* **INFORMATION SHOWN**:

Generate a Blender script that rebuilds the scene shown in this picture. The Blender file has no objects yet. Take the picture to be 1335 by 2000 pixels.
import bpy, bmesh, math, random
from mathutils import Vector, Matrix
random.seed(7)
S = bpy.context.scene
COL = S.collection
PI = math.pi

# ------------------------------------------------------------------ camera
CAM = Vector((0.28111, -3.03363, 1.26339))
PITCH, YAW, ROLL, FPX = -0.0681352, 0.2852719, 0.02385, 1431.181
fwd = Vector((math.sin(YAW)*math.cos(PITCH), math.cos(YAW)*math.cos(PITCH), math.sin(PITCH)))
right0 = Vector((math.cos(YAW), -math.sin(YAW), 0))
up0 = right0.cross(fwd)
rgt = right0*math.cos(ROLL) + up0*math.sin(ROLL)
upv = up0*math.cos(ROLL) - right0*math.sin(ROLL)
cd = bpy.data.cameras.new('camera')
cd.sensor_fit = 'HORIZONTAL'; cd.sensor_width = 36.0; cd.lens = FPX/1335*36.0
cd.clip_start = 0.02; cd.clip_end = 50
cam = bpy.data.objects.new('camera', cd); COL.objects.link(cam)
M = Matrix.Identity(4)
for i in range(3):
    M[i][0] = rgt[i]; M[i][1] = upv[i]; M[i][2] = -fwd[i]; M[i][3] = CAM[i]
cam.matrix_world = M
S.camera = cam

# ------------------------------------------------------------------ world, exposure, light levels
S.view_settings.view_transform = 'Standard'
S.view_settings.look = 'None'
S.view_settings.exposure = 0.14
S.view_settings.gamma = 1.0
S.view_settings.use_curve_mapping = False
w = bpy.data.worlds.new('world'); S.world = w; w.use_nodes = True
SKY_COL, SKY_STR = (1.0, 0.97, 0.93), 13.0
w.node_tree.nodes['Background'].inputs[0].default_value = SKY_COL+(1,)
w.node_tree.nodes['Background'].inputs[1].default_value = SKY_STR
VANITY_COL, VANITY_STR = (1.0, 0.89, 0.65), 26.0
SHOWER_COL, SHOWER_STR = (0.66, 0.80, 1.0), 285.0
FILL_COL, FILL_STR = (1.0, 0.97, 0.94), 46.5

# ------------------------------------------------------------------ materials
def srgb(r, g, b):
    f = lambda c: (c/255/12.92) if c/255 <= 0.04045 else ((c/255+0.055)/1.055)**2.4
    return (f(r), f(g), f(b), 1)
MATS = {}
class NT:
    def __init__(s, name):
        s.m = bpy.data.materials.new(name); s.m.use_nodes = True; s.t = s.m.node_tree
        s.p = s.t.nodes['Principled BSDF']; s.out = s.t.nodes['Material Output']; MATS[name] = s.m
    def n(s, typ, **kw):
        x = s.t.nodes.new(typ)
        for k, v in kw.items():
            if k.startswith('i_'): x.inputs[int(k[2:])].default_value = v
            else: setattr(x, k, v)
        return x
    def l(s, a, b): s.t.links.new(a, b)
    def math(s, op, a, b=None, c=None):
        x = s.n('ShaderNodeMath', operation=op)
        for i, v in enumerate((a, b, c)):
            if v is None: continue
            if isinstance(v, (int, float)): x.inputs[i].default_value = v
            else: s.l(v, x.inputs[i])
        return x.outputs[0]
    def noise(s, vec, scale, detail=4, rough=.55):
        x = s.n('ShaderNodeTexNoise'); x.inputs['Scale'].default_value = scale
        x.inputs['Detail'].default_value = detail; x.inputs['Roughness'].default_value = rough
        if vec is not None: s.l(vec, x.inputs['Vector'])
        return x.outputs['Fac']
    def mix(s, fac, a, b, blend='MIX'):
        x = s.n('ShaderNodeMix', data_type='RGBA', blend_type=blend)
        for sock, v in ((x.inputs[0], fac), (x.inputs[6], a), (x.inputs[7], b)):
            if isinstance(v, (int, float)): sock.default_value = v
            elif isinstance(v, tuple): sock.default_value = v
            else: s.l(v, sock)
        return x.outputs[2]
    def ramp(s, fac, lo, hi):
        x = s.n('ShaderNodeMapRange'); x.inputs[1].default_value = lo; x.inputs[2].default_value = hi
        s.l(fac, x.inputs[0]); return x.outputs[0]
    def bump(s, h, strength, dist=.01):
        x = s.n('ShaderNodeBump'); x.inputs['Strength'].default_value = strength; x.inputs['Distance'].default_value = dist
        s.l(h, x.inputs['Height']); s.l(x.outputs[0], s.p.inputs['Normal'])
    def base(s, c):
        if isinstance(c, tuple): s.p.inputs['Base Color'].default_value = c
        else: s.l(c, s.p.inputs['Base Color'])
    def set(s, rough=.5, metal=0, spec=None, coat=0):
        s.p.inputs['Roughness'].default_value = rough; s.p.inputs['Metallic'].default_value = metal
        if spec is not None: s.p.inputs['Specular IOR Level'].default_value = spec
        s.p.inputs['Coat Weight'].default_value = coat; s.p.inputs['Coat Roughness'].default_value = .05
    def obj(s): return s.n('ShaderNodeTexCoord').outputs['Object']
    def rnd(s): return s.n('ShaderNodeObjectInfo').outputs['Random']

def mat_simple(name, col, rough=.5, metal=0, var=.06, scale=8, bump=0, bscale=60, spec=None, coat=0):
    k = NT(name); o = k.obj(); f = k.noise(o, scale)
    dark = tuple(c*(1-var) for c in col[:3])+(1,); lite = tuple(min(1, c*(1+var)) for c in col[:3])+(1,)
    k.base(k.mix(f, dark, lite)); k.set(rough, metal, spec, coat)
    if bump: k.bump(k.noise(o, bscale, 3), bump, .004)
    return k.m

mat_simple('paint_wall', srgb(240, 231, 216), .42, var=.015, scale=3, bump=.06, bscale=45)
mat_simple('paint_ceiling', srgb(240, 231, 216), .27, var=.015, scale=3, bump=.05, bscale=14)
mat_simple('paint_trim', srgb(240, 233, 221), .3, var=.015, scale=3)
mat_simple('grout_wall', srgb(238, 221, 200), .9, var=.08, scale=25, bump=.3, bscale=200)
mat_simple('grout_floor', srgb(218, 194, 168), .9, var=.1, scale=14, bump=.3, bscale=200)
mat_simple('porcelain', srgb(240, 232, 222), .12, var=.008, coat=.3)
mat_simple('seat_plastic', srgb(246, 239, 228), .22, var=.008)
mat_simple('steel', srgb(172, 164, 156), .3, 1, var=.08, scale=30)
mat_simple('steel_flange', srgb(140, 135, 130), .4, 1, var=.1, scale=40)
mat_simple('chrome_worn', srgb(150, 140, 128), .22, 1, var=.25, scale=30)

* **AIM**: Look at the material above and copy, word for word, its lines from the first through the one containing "S.camera = cam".

* **EXPECTED OUTPUT**:
Generate a Blender script that rebuilds the scene shown in this picture. The Blender file has no objects yet. Take the picture to be 1335 by 2000 pixels.
import bpy, bmesh, math, random
from mathutils import Vector, Matrix
random.seed(7)
S = bpy.context.scene
COL = S.collection
PI = math.pi

# ------------------------------------------------------------------ camera
CAM = Vector((0.28111, -3.03363, 1.26339))
PITCH, YAW, ROLL, FPX = -0.0681352, 0.2852719, 0.02385, 1431.181
fwd = Vector((math.sin(YAW)*math.cos(PITCH), math.cos(YAW)*math.cos(PITCH), math.sin(PITCH)))
right0 = Vector((math.cos(YAW), -math.sin(YAW), 0))
up0 = right0.cross(fwd)
rgt = right0*math.cos(ROLL) + up0*math.sin(ROLL)
upv = up0*math.cos(ROLL) - right0*math.sin(ROLL)
cd = bpy.data.cameras.new('camera')
cd.sensor_fit = 'HORIZONTAL'; cd.sensor_width = 36.0; cd.lens = FPX/1335*36.0
cd.clip_start = 0.02; cd.clip_end = 50
cam = bpy.data.objects.new('camera', cd); COL.objects.link(cam)
M = Matrix.Identity(4)
for i in range(3):
    M[i][0] = rgt[i]; M[i][1] = upv[i]; M[i][2] = -fwd[i]; M[i][3] = CAM[i]
cam.matrix_world = M
S.camera = cam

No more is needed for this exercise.